If in the early history of man, the scientific and technological differences between the temperate zone and equatorial dweller were minor, over time, in response to the challenges of the 4-seasons, a rapid succession of discoveries and inventions created what appeared to be two worlds apart, and it became a matter of course and habit that the temperate zone dweller came to regard himself as superior to his equatorial counterpart, a belief that would have been re-enforced by the presence of First World competence and equipment in Third World countries owed to either export or in the case of colonialism, the imposition of an advanced culture on a lesser one. We soberly note that as it concerns moral development, there remains no distinction between developed and undeveloped nations, all of whom have been remiss in providing for their less fortunate.

Since we have already determined that it is always the same person (black or white according to his relationship with the sun) responding to his particular environment, are we not forced to conclude that the spectacular rise of western civilization is a function of location – not skin colour? Surgeons have long argued that are no such separate and distinct entities as black and white people – only white and black skin and their variations.

Blacks who privately wonder why Africa hasn’t kept pace with the West, who harbour civilization related inferiority complexes, are judging themselves in bad faith, the central one being that civilization is the product of a people different than themselves, which it isn’t. Just as whites who subscribe to the conceit that they (their advanced civilization) are superior to people of colour are in bad faith conveniently confusing colour for location.

Which isn’t to say that it is not natural for men to hierarchize themselves from their fellows whenever the opportunity presents itself. Class distinctions are as old as man. But we must distinguish between natural and rational distinctions that serve the common good as opposed to irrational ones that in many instances undermine the best interest of a community or people. Excluding a genius because of his skin colour is self-evidently irrational.
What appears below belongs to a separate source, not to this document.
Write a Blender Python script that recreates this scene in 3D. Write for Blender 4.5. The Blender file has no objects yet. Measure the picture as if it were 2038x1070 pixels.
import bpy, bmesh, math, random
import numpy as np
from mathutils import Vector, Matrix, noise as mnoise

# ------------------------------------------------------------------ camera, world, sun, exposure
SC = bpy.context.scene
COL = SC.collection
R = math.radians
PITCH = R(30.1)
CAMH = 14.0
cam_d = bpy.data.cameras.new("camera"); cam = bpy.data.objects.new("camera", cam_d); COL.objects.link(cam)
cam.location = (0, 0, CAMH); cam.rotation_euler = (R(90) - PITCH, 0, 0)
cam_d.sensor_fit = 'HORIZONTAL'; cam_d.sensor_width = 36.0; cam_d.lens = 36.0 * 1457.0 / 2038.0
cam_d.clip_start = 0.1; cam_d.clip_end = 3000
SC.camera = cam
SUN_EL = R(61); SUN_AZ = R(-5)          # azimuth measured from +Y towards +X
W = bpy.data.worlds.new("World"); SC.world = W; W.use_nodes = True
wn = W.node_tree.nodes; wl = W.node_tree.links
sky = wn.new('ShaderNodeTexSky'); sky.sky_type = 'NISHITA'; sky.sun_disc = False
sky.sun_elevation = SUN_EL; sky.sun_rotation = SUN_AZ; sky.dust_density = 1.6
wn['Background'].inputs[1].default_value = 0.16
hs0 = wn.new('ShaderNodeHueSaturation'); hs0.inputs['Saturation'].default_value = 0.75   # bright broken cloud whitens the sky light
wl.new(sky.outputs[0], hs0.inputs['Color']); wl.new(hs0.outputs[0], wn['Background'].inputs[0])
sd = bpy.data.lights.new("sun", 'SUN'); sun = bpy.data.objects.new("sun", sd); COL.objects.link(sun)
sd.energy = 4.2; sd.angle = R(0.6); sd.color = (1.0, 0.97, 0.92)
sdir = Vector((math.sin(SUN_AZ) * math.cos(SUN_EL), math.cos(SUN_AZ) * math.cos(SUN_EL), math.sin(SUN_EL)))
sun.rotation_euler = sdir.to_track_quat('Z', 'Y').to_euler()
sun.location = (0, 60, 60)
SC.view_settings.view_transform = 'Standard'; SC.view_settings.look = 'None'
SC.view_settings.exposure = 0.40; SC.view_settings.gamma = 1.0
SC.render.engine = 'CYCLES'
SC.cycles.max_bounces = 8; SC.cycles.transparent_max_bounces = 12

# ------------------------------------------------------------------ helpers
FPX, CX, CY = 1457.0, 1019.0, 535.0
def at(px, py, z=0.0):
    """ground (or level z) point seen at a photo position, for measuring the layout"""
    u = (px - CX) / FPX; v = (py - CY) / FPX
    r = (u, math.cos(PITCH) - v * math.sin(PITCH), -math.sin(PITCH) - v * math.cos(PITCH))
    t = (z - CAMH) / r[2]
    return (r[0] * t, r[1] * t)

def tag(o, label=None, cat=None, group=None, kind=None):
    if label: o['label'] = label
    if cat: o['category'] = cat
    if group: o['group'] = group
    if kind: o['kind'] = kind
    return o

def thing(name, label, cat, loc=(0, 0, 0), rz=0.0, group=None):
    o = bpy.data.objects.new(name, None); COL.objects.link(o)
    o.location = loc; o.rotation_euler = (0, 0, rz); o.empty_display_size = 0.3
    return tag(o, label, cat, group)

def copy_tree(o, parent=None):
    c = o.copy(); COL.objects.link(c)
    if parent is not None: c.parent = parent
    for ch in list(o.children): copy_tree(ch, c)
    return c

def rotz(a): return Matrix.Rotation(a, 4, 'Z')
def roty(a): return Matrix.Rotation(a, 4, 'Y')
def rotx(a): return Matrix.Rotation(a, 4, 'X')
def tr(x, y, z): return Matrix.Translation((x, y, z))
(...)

But the more skilled trapper, the more capable manager, the more proficient supply chain, are all factually ascertainable, and the hierarchies that derive from them have a firm basis in reality and should be the basis on which we make our positive and negative or inclusionary or exclusionary value judgments.

If we decide that exclusionary value judgments based on skin colour, ethnicity, race, religion, class and sexual orientation are counterproductive as it concerns the cultural and productive life of the species, what exceptional thinking is required to call into question that which is now accepted as normal or inevitable? And what elected discipline (from the arts, sciences and humanities) is best positioned to create and disseminate values which do an underperforming species proud?